Call for ‘punitive’ taxes to ease housing crisis

The Government will need to start considering “punitive” tax measures to help resolve the worst of the housing crisis because current policies are not working, according to Alan McQuaid, chief economist at Merrion Capital.

Mr McQuaid said despite warnings that demand-driven incentives such as the help-to-buy scheme, announced by then finance minister Michael Noonan in the budget last October, were making matters worse.

He said hefty tax sanctions, either through introducing increased levels of property tax or by other means, should instead target investors who were hoarding houses.

Such taxes could be introduced alongside other measures, including taxing developers and vacant ready-to-build development sites they have left idle to tap rising home prices, to boost supply, said Mr McQuaid.

“The measures used to now are to boost the demand side by offering tax incentives for people to buy homes but clearly it hasn’t worked,” he said.

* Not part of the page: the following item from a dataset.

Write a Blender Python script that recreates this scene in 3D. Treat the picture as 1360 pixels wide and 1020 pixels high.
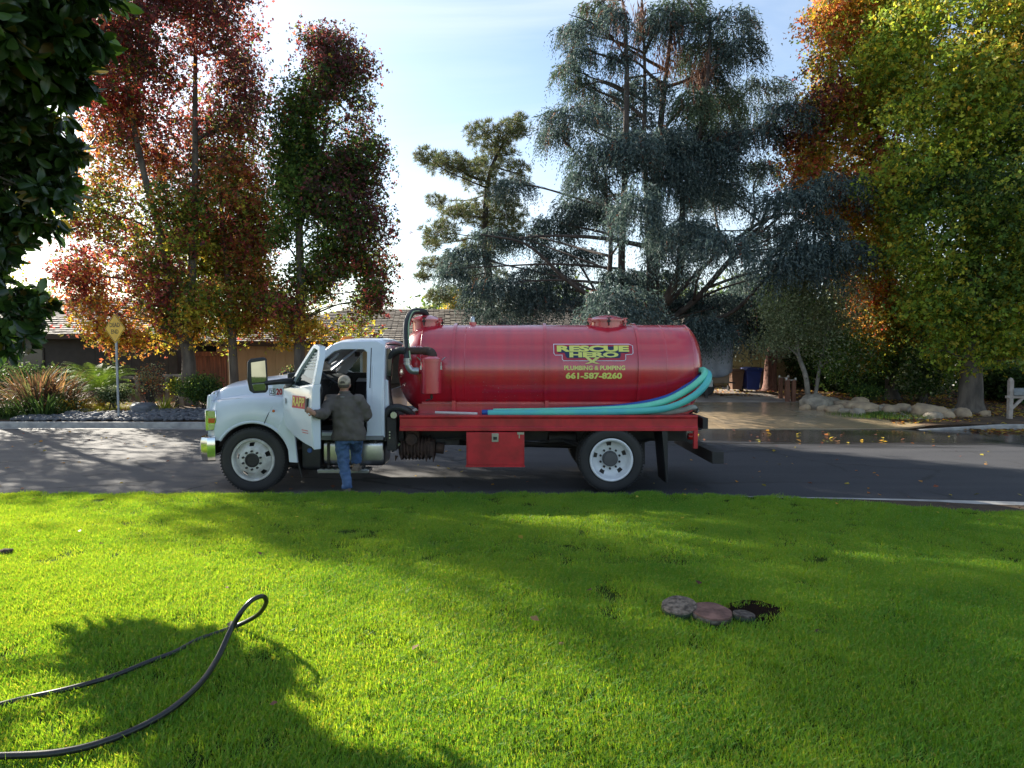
import bpy, bmesh, math, random
import numpy as np
from mathutils import Vector, Matrix, Euler
S = bpy.context.scene
for o in list(bpy.data.objects): bpy.data.objects.remove(o)
rnd = random.Random(7); RG = np.random.default_rng(11)
C = bpy.data.collections.new('scene_objects'); S.collection.children.link(C)
PI = math.pi; R = math.radians
# ---------------------------------------------------------------- camera
CZ = 2.13; F = 880.0; PITCH = math.atan(40/880)
cam = bpy.data.cameras.new('camera'); co = bpy.data.objects.new('camera', cam); C.objects.link(co)
co.location = (0, 0, CZ); co.rotation_euler = (R(90)-PITCH, 0, 0)
cam.sensor_fit = 'HORIZONTAL'; cam.sensor_width = 36; cam.lens = 36*F/1360; cam.clip_start = .05; cam.clip_end = 3000
S.camera = co
# ---------------------------------------------------------------- sky and sun
SUN_AZ = R(-48); SUN_EL = R(27)
SD = Vector((math.sin(SUN_AZ)*math.cos(SUN_EL), math.cos(SUN_AZ)*math.cos(SUN_EL), math.sin(SUN_EL)))
w = bpy.data.worlds.new('World'); S.world = w; w.use_nodes = True
nt = w.node_tree; nt.nodes.clear()
def N(nt, t, **k):
    n = nt.nodes.new(t)
    for a, b in k.items():
        if a in n.inputs: n.inputs[a].default_value = b
        else: setattr(n, a, b)
    return n
sky = N(nt, 'ShaderNodeTexSky'); sky.sky_type = 'NISHITA'; sky.sun_disc = False
sky.sun_elevation = SUN_EL; sky.sun_rotation = SUN_AZ; sky.air_density = 1.0; sky.dust_density = .7; sky.ozone_density = 1.0
tc = N(nt, 'ShaderNodeTexCoord'); mp = N(nt, 'ShaderNodeMapping'); mp.inputs['Scale'].default_value = (.7, .9, 4.2); mp.inputs['Rotation'].default_value = (0, .35, .5)
nz = N(nt, 'ShaderNodeTexNoise', Scale=1.6, Detail=7.0, Roughness=.55, Distortion=.8)
cr = N(nt, 'ShaderNodeMapRange'); cr.inputs[1].default_value = .42; cr.inputs[2].default_value = .68; cr.inputs[3].default_value = .0; cr.inputs[4].default_value = .6
mx = N(nt, 'ShaderNodeMix'); mx.data_type = 'RGBA'; mx.inputs[7].default_value = (4.5, 4.9, 5.2, 1)
bg = N(nt, 'ShaderNodeBackground', Strength=.077); out = N(nt, 'ShaderNodeOutputWorld')
L = nt.links.new
L(tc.outputs['Generated'], mp.inputs[0]); L(mp.outputs[0], nz.inputs[0]); L(nz.outputs['Fac'], cr.inputs[0])
L(cr.outputs[0], mx.inputs[0]); L(sky.outputs[0], mx.inputs[6]); L(mx.outputs[2], bg.inputs[0]); L(bg.outputs[0], out.inputs[0])
sl = bpy.data.lights.new('sun', 'SUN'); so = bpy.data.objects.new('sun', sl); C.objects.link(so)
sl.energy = 4.8; sl.angle = R(.53); sl.color = (1, .93, .80)
so.rotation_euler = (-SD).to_track_quat('-Z', 'Y').to_euler(); so.location = (0, 0, 40)
S.view_settings.view_transform = 'Standard'; S.view_settings.look = 'None'; S.view_settings.gamma = 1
S.view_settings.exposure = 1.66; S.view_settings.use_curve_mapping = False
S.cycles.max_bounces = 8; S.cycles.transparent_max_bounces = 6
# ---------------------------------------------------------------- helpers
def W(px, py, Y):
    dx = (px-680)/F; dy = (510-py)/F; c, s = math.cos(PITCH), math.sin(PITCH)
    d = Vector((dx, c+dy*s, -s+dy*c)); return Vector((0, 0, CZ)) + d*(Y/d.y)
def WX(px, Y, py=500): return W(px, py, Y).x
def WZ(py, Y): return W(680, py, Y).z
MATS = {}
def M(name, col, rough=.6, metal=0, col2=None, vs=4, bump=0, bs=60, coat=0, spec=.5, detail=4, lo=.35, hi=.65, emit=None, stretch=None, trans=0, rv=0):
    if name in MATS: return MATS[name]
    m = bpy.data.materials.new(name); m.use_nodes = True; t = m.node_tree; p = t.nodes['Principled BSDF']
    p.inputs['Base Color'].default_value = (*col, 1); p.inputs['Roughness'].default_value = rough; p.inputs['Metallic'].default_value = metal
    p.inputs['Coat Weight'].default_value = coat; p.inputs['Coat Roughness'].default_value = .08; p.inputs['Specular IOR Level'].default_value = spec
    p.inputs['Transmission Weight'].default_value = trans
    g = N(t, 'ShaderNodeNewGeometry'); src = g.outputs['Position']
    if stretch:
        mpn = N(t, 'ShaderNodeMapping'); mpn.inputs['Scale'].default_value = stretch; t.links.new(src, mpn.inputs[0]); src = mpn.outputs[0]
    if col2 is None: col2 = tuple(c*.8 for c in col)
    n = N(t, 'ShaderNodeTexNoise', Scale=vs, Detail=float(detail)); t.links.new(src, n.inputs[0])
    r = N(t, 'ShaderNodeMapRange'); r.inputs[1].default_value = lo; r.inputs[2].default_value = hi; t.links.new(n.outputs['Fac'], r.inputs[0])
    x = N(t, 'ShaderNodeMix'); x.data_type = 'RGBA'; x.inputs[6].default_value = (*col, 1); x.inputs[7].default_value = (*col2, 1)
    t.links.new(r.outputs[0], x.inputs[0]); t.links.new(x.outputs[2], p.inputs['Base Color'])
    if rv:
        rr = N(t, 'ShaderNodeMapRange'); rr.inputs[3].default_value = max(.03, rough-rv); rr.inputs[4].default_value = rough+rv
        t.links.new(n.outputs['Fac'], rr.inputs[0]); t.links.new(rr.outputs[0], p.inputs['Roughness'])
    if bump:
        n2 = N(t, 'ShaderNodeTexNoise', Scale=bs, Detail=5.0); t.links.new(src, n2.inputs[0])
        b = N(t, 'ShaderNodeBump', Strength=min(1, bump), Distance=.01*max(1, bump)); t.links.new(n2.outputs['Fac'], b.inputs['Height']); t.links.new(b.outputs[0], p.inputs['Normal'])
    MATS[name] = m; return m
def leafmat(name, trans=.45, rough=.5, spec=.25, tint=(1.2, 1.15, .8)):
    m = bpy.data.materials.new(name); m.use_nodes = True; t = m.node_tree; p = t.nodes['Principled BSDF']
    a = N(t, 'ShaderNodeAttribute', attribute_name='Col'); t.links.new(a.outputs['Color'], p.inputs['Base Color'])
    p.inputs['Roughness'].default_value = rough; p.inputs['Specular IOR Level'].default_value = spec
    tr = N(t, 'ShaderNodeBsdfTranslucent'); mu = N(t, 'ShaderNodeMix'); mu.data_type = 'RGBA'; mu.blend_type = 'MULTIPLY'; mu.inputs[0].default_value = 1; mu.inputs[7].default_value = (*tint, 1)
    t.links.new(a.outputs['Color'], mu.inputs[6]); t.links.new(mu.outputs[2], tr.inputs[0])
    ms = N(t, 'ShaderNodeMixShader'); ms.inputs[0].default_value = trans
    t.links.new(p.outputs[0], ms.inputs[1]); t.links.new(tr.outputs[0], ms.inputs[2]); t.links.new(ms.outputs[0], t.nodes['Material Output'].inputs[0])
    return m
WL = {}
def tag(o, label=None, cat=None, group=None, kind=None):
    if label: o['label'] = label
    if cat: o['category'] = cat
    if group: o['group'] = group
    if kind: o['kind'] = kind
    return o
def empty(name, loc, label=None, cat=None, group=None):
    o = bpy.data.objects.new(name, None); C.objects.link(o); o.location = loc; o.empty_display_size = .2
    WL[o.name] = Vector(loc); return tag(o, label, cat, group)
def link(name, me, mat, parent=None, loc=(0, 0, 0)):
    o = bpy.data.objects.new(name, me); C.objects.link(o)
    if mat and not me.materials: me.materials.append(mat)
    loc = Vector(loc)
    if parent: o.parent = parent; o.location = loc - WL[parent.name]
    else: o.location = loc
    WL[o.name] = loc; return o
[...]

“The Government needs to introduce punitive tax increases for owners of several homes, if your main goal is to have a person who owns the house living in the house.”

Mr McQuaid said he acknowledges the proposals could have negative effects on some landlords.

The call comes as the latest CSO survey showed home prices were rising at a rapid rate, both in Dublin and in other parts of the country.

Overall, all types of residential property prices across the State rose by almost 12% in May from a year earlier. Prices in Dublin increased by an average 11.2%, while prices outside the capital climbed 12.8%.

“The bulk of this acceleration has come in the past six months as policy measures in the shape of the Government’s help-to-buy (HTB) scheme and an easing of the Central Bank’s loan to value limits boosted demand relative to supply,” said Austin Hughes, chief economist at KBC Bank Ireland.

Charles Gallagher, executive chairman at Abbey, the stock market-listed builder of houses in Ireland, Britain, and Czech Republic, said that abandoning the HTB scheme would not improve matters.

“It has only been in place in Ireland a few months. Getting rid of the HTB will delay the recovery by a year or two,” Mr Gallagher told the Irish Examiner.

On calls for taxes on investors and developers, he said that any such measures would be “ill-conceived”.

Mr Gallagher criticised Government actions in Ireland because “there is no one really directly setting targets”, saying he would like to see a more “assertive” action.

Providing houses in Ireland should be less of a problem than in England, he said, adding that investment in road infrastructure in recent years should make it easier to build up around towns.

We “ought to see some improvement in three years and significant progress in five”, Mr Gallagher said on the progress in tackling the housing crisis.

Dermot O’Leary, chief economist at Goodbody, said: “An intense debate has developed recently on the reasons for the recent acceleration in price growth, with a particular focus on the impact of the Government’s help-to-buy scheme.

“While HTB may be having some impact, the proportion of transactions that are eligible for this scheme is too small to explain the recent acceleration in price inflation, in our view.”